La commozione è reale, attraverso la privazione Zeitlin prosciuga l’esistenza dei personaggi ai bisogni primari – sopravvivere, mangiare – e all’istinto che prevale sulla ragione. I sentimenti archetipici – amore, paura, rabbia – riconducono l’essere umano ad una condizione di purezza primigenia mai sottomessa alle costrizioni ambigue della modernità che alberga al di là della diga.
La narrazione di Zeitlin è secca, scevra di ogni ruffianeria compassionevole, rigorosa  ma capace di lampi di lirismo intenso e coinvolgente, immergendo la piccola Hushpuppy e gli altri abitanti dell’isola nella bizzarra, pericolosa e materna natura selvaggia.
E’ proprio la furia elementale che forma il palcoscenico sul quale le vite degli umani si forgiano.
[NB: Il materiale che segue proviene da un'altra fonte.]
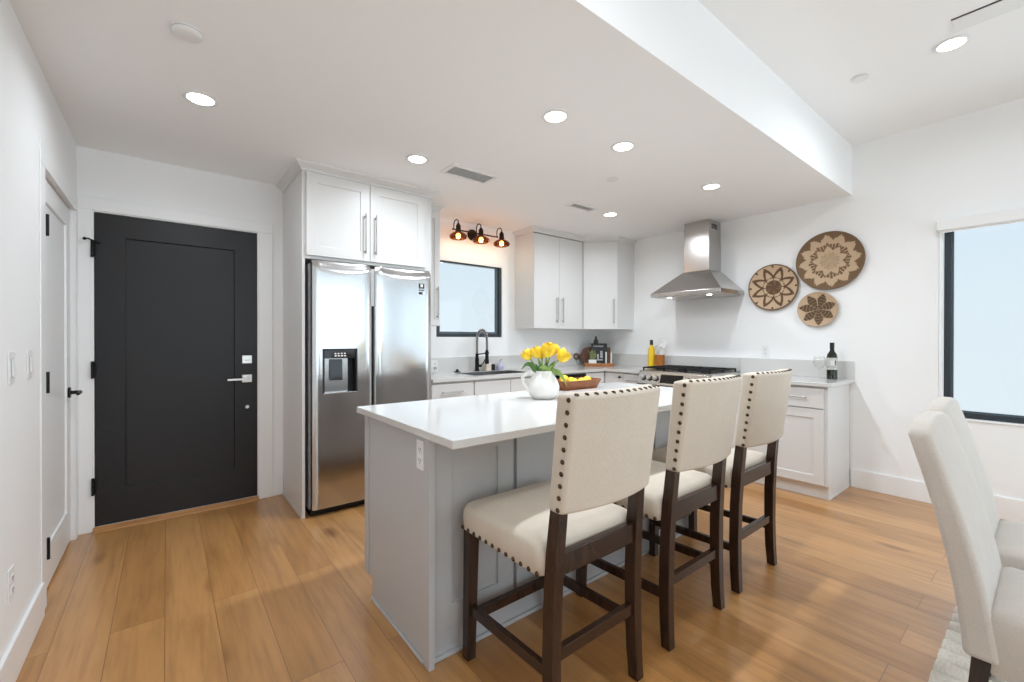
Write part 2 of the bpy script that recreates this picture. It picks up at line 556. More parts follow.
# --- casings
mb = MB()
yc0, yc1 = YB - 0.018, YB
mb.box(XL + 0.002, D1[0], yc0, yc1, 0, D1[3]); mb.box(D1[1], 0.660, yc0, yc1, 0, D1[3]); mb.box(XL + 0.002, 0.660, yc0, yc1, D1[3], D1[3] + 0.085)
mb.box(D1[0] - 0.001, D1[0] + 0.008, YB - 0.01, YB + 0.14, 0.02, D1[3]); mb.box(D1[1] - 0.008, D1[1] + 0.001, YB - 0.01, YB + 0.14, 0.02, D1[3]); mb.box(D1[0], D1[1], YB - 0.01, YB + 0.14, D1[3] - 0.008, D1[3])
struct('trim_1', mb, 'trim_paint', 'white casing around the charcoal entry door', 'door casing', bevel=0.003)
mb = MB()
xc0, xc1 = XL, XL + 0.006
mb.box(xc0, xc1, D2[0] - 0.10, D2[0], 0, D2[3]); mb.box(xc0, xc1, D2[1], YB - 0.02, 0, D2[3]); mb.box(xc0, xc1, D2[0] - 0.10, YB - 0.02, D2[3], D2[3] + 0.10)
struct('trim_2', mb, 'trim_paint', 'white casing around the closet door on the left wall', 'door casing', bevel=0.003)

# --- general cabinet frame: u along the width, d outward from the face, z up
def frame(origin, udir, ndir):
    u = Vector(udir).normalized(); d = Vector(ndir).normalized(); z = Vector((0, 0, 1))
    M = Matrix(((u.x, d.x, 0, origin[0]), (u.y, d.y, 0, origin[1]), (u.z, d.z, 1, origin[2]), (0, 0, 0, 1)))
    return M

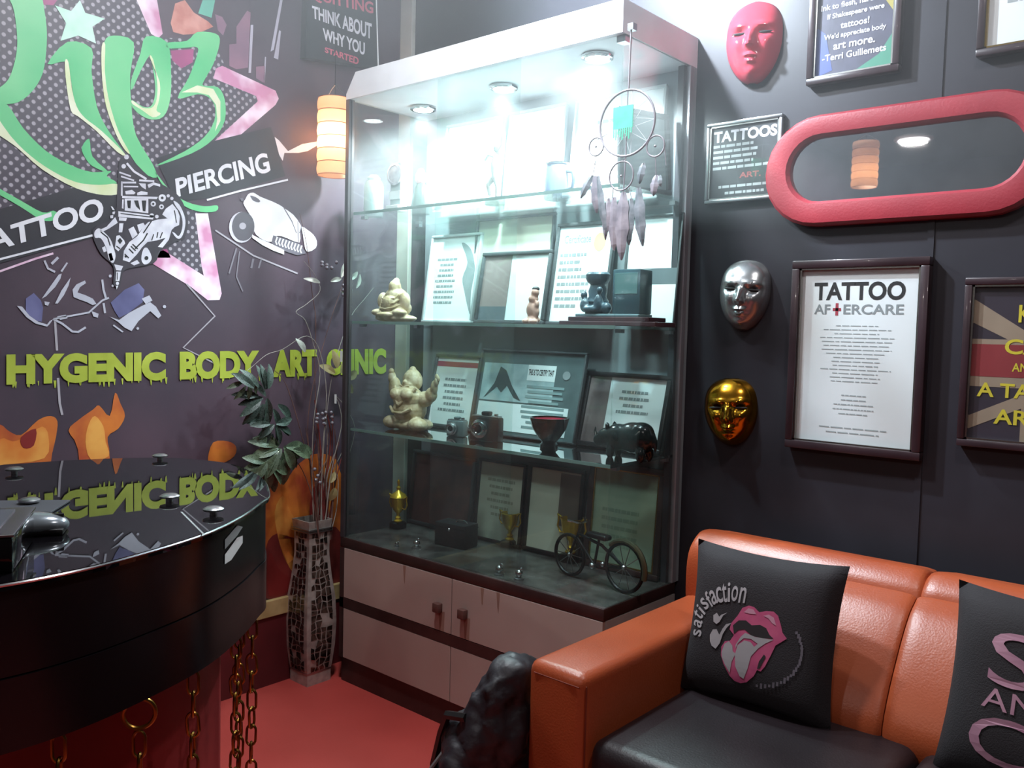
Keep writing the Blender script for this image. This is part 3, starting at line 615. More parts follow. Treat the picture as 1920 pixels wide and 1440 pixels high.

Aria, fuoco, acqua e terra hanno valenze narrative fondamentali e riempiono ogni inquadratura di un senso archetipico ove l’atavica necessità della sopravvivenza passa necessariamente dalla comprensione e il rispetto di quegli stessi elementi. Il messaggio ecologista è pacifico - ripesca le devastazioni dell’uragano Kathrina che mise in ginocchio il sud degli USA - ma elevato a metafora e somministrato sotto pelle dalla lancinante grazia della messa in scena.
  Film di tellurica bellezza, brutale e affascinante, dislocato in un tempo ipotetico che prende spunto da eventi reali per creare una propria mitologia a immagine e somiglianza dell’assopita natura ribelle dell’animo umano. Hushpuppy nel suo musetto duro e tenero insieme è quello spirito fattosi carne.
 
Il film più premiato dell’anno 2012 forse non vincerà gli Oscar perché troppo particolare nella messa in scena e duro come tematica, ma non fa nulla, i premi sono meno importanti delle emozioni che un film riesce a trasmettere.
Faccio smaccatamente il tifo per questa storia di vita e salvezza, sopravvivenza e amore. Siamo tutti con Hushpuppy, con il suo broncio, con la forza del suo spirito e la porteremo in trionfo come un vessillo e le nostre lacrime bagneranno il terreno e lì crescerà un fiore.
Fatevi del bene, non perdete questo film.